The Supreme Court has issued notice to the Reserve Bank of India (RBI) on a contempt petition which alleged that the central bank did not provide information sought about the inspection reports of some banks and on the alleged irregularities in the case of Sahara Group of companies under the transparency law.

A bench headed by Justice Nageshwar Rao issued the notice on a petition filed by a Mumbai resident who contended that the RBI had refused to part with the sought information despite apex court rulings on the issue.

   

The petitioner, Girish Mittal, represented by senior counsel Prashant Bhushan and Pranav Sachdeva, contended that he had sought information under the RTI Act in December 2015 like copies of inspection reports of ICICI Bank, Axis Bank, HDFC Bank and SBI from April 2011 and copies of cases files with file notings on various irregularities detected by RBI in the case of Sahara Group of companies and erstwhile Bank of Rajasthan.

The contempt petition is concerned with the “denial of information”, he said.

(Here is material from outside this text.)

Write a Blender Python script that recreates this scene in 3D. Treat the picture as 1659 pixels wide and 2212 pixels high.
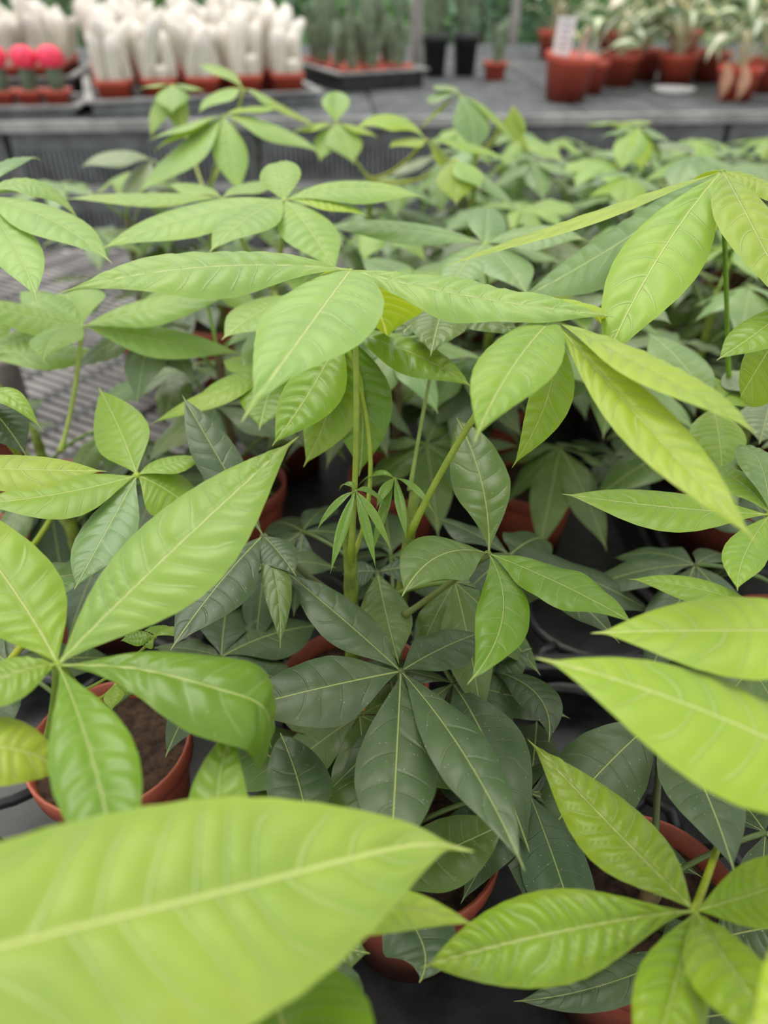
import bpy, math, random
import numpy as np

# ------------------------------------------------------------------ clear
for o in list(bpy.data.objects):
    bpy.data.objects.remove(o)
scn = bpy.context.scene
COL = scn.collection

# ------------------------------------------------------------------ camera
PITCH = math.radians(36.0)
CAMZ = 1.20
FPX = 1659.0
cam_d = bpy.data.cameras.new('camera')
cam_d.sensor_fit = 'VERTICAL'
cam_d.lens = 6.86
cam_d.sensor_height = 6.86 * 2212.0 / FPX
cam_d.sensor_width = 6.86
cam_d.clip_start = 0.01
cam_d.clip_end = 60
cam_d.dof.use_dof = True
cam_d.dof.focus_distance = 0.40
cam_d.dof.aperture_fstop = 1.25
cam = bpy.data.objects.new('camera', cam_d)
COL.objects.link(cam)
cam.location = (0, 0, CAMZ)
cam.rotation_euler = (math.pi / 2 - PITCH, 0, 0)
scn.camera = cam

# ------------------------------------------------------------------ world: bright overcast sky through a greenhouse roof
world = bpy.data.worlds.new('overcast_sky')
scn.world = world
world.use_nodes = True
nt = world.node_tree
nt.nodes.clear()
wo = nt.nodes.new('ShaderNodeOutputWorld')
bg = nt.nodes.new('ShaderNodeBackground')
tc = nt.nodes.new('ShaderNodeTexCoord')
sx = nt.nodes.new('ShaderNodeSeparateXYZ')
rp = nt.nodes.new('ShaderNodeValToRGB')
rp.color_ramp.elements[0].position = 0.0
rp.color_ramp.elements[0].color = (0.86, 0.87, 0.86, 1)
rp.color_ramp.elements[1].position = 1.0
rp.color_ramp.elements[1].color = (1.0, 1.0, 0.98, 1)
nt.links.new(tc.outputs['Generated'], sx.inputs[0])
nt.links.new(sx.outputs['Z'], rp.inputs[0])
nt.links.new(rp.outputs[0], bg.inputs[0])
bg.inputs[1].default_value = 1.1
nt.links.new(bg.outputs[0], wo.inputs[0])

# soft sun behind the greenhouse film: high, a little behind the plants
sd = bpy.data.lights.new('sun', 'SUN')
sd.energy = 2.0
sd.angle = math.radians(45)
sd.color = (1.0, 0.96, 0.88)
sun = bpy.data.objects.new('sun', sd)
COL.objects.link(sun)
sun.rotation_euler = (math.radians(-20), math.radians(-14), 0)

vs = scn.view_settings
vs.view_transform = 'Standard'
vs.look = 'None'
vs.exposure = 0.22
vs.gamma = 1.0
vs.use_curve_mapping = False

# ------------------------------------------------------------------ geometry helpers
FWD = np.array([0, math.cos(PITCH), -math.sin(PITCH)])
UPV = np.array([0, math.sin(PITCH), math.cos(PITCH)])
RGT = np.array([1.0, 0, 0])
CAM = np.array([0, 0, CAMZ])
ZUP = np.array([0, 0, 1.0])


def ray(x, y):
    return FWD + RGT * ((x - 829.5) / FPX) - UPV * ((y - 1106.0) / FPX)


def P(x, y, d):
    return CAM + ray(x, y) * d


def Pz(x, y, h):
    r = ray(x, y)
    return CAM + r * (-h / r[2])


def depth(p):
    return float(np.dot(p - CAM, FWD))


def nrm(a):
    return a / (np.linalg.norm(a, axis=-1, keepdims=True) + 1e-12)


def new_obj(name, me, mat, parent=None, color=None):
    o = bpy.data.objects.new(name, me)
    if mat is not None and len(me.materials) == 0:
        me.materials.append(mat)
    COL.objects.link(o)
    if parent is not None:
        o.parent = parent
    if color is not None:
        o.color = color
    return o


def empty(name, loc, label, cat, group=None):
    o = bpy.data.objects.new(name, None)
    o.empty_display_size = 0.02
    COL.objects.link(o)
    o.location = tuple(loc)
    o['label'] = label
    o['category'] = cat
    if group:
        o['group'] = group
    return o


def tag(o, label, cat, group=None):
    o['label'] = label
    o['category'] = cat
    if group:
        o['group'] = group
    return o


def copy_tree(o, parent=None):
    c = o.copy()
    COL.objects.link(c)
    c.parent = parent
    for ch in o.children:
        copy_tree(ch, c)
    return c


class MB:
    """collects simple shapes into one mesh"""

    def __init__(self):
        self.v = []
        self.f = []

    def add(self, v, f):
        n = len(self.v)
        self.v += [tuple(map(float, p)) for p in v]
        self.f += [tuple(i + n for i in q) for q in f]
        return self

    def box(self, c, s, rz=0.0, taper=1.0):
        hx, hy, hz = s[0] / 2, s[1] / 2, s[2] / 2
        ca, sa = math.cos(rz), math.sin(rz)
        vv = []
        for z, k in ((-hz, taper), (hz, 1.0)):
            for x, y in ((-hx, -hy), (hx, -hy), (hx, hy), (-hx, hy)):
                x *= k
                y *= k
                vv.append((c[0] + x * ca - y * sa, c[1] + x * sa + y * ca, c[2] + z))
        return self.add(vv, [(3, 2, 1, 0), (4, 5, 6, 7), (0, 1, 5, 4), (1, 2, 6, 5), (2, 3, 7, 6), (3, 0, 4, 7)])

    def bar(self, a, b, r, n=6, r2=None):
        return self.tube([np.array(a, float), np.array(b, float)], [r, r if r2 is None else r2], n)

    def tube(self, pts, rad, n=8, cap=True):
        pts = np.array(pts, float)
        m = len(pts)
        T = np.gradient(pts, axis=0)
        T = nrm(T)
        ref = np.array([0, 0, 1.0]) if abs(T[0][2]) < 0.8 else np.array([1.0, 0, 0])
        a = nrm(np.cross(T[0], ref))
        vv = []
        for i in range(m):
            a = nrm(a - T[i] * np.dot(a, T[i]))
            b = np.cross(T[i], a)
            for k in range(n):
                t = 2 * math.pi * k / n
                vv.append(pts[i] + rad[i] * (a * math.cos(t) + b * math.sin(t)))
        ff = []
        for i in range(m - 1):
            for k in range(n):
                k2 = (k + 1) % n
                ff.append((i * n + k, i * n + k2, (i + 1) * n + k2, (i + 1) * n + k))
        if cap:
            ff.append(tuple(reversed(range(n))))
            ff.append(tuple((m - 1) * n + k for k in range(n)))
        return self.add(vv, ff)

    def lathe(self, prof, c=(0, 0, 0), n=28, closed=False, sq=0.0):
        """prof list of (r, z); sq>0 gives rounded-square plan"""
        vv, ff = [], []
        for r, z in prof:
            for k in range(n):
                t = 2 * math.pi * k / n
                cx, cy = math.cos(t), math.sin(t)
                if sq > 0:
                    e = 2.0 / (2.0 + sq)
                    cx = math.copysign(abs(cx) ** e, cx)
                    cy = math.copysign(abs(cy) ** e, cy)
                vv.append((c[0] + r * cx, c[1] + r * cy, c[2] + z))
        m = len(prof)
        for i in range(m - 1):
            for k in range(n):
                k2 = (k + 1) % n
                ff.append((i * n + k, i * n + k2, (i + 1) * n + k2, (i + 1) * n + k))
        return self.add(vv, ff)

    def mesh(self, name, smooth=True):
        me = bpy.data.meshes.new(name)
        me.from_pydata(self.v, [], self.f)
        if smooth:
            me.polygons.foreach_set('use_smooth', [True] * len(me.polygons))
        me.update()
        return me

    def build(self, name, mat, parent=None, smooth=True, color=None):
        return new_obj(name, self.mesh(name, smooth), mat, parent, color)


# ------------------------------------------------------------------ materials
def nodes_of(name):
    m = bpy.data.materials.new(name)
    m.use_nodes = True
    t = m.node_tree
    t.nodes.clear()
    out = t.nodes.new('ShaderNodeOutputMaterial')
    return m, t, out


class NT:
    def __init__(self, t):
        self.t = t

    def n(self, typ, **kw):
        x = self.t.nodes.new(typ)
        for k, v in kw.items():
            setattr(x, k, v)
        return x

    def l(self, a, b):
        self.t.links.new(a, b)

    def put(self, sock, v):
        if hasattr(v, 'is_output') or isinstance(v, bpy.types.NodeSocket):
            self.l(v, sock)
        else:
            sock.default_value = v

    def math(self, op, a, b=0.0, c=0.0, clamp=False):
        x = self.n('ShaderNodeMath', operation=op)
        x.use_clamp = clamp
        self.put(x.inputs[0], a)
        self.put(x.inputs[1], b)
        self.put(x.inputs[2], c)
        return x.outputs[0]

    def smooth(self, v, lo, hi, a=0.0, b=1.0):
        x = self.n('ShaderNodeMapRange', interpolation_type='SMOOTHSTEP')
        self.put(x.inputs[0], v)
        x.inputs[1].default_value = lo
        x.inputs[2].default_value = hi
        x.inputs[3].default_value = a
        x.inputs[4].default_value = b
        return x.outputs[0]

    def mix(self, fac, a, b, blend='MIX'):
        x = self.n('ShaderNodeMix', data_type='RGBA', blend_type=blend)
        self.put(x.inputs[0], fac)
        self.put(x.inputs[6], a)
        self.put(x.inputs[7], b)
        return x.outputs[2]

    def noise(self, scale, detail=2.0, vec=None, rough=0.5):
        x = self.n('ShaderNodeTexNoise')
        x.inputs['Scale'].default_value = scale
        x.inputs['Detail'].default_value = detail
        x.inputs['Roughness'].default_value = rough
        if vec is not None:
            self.l(vec, x.inputs['Vector'])
        return x.outputs['Fac']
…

The petition recalled the Supreme Court ruling in a case that RBI is clearly not in any fiduciary relationship with any bank. RBI has no legal duty to maximise the benefit of any public sector or private sector bank and thus there is no relationship of ‘trust’ between them. 

“The RBI ought to act with transparency and not hide information that might embarrass individual banks. It is duty bound to comply with the provisions of the RTI Act and disclose the information sought,” the apex court had observed in that case.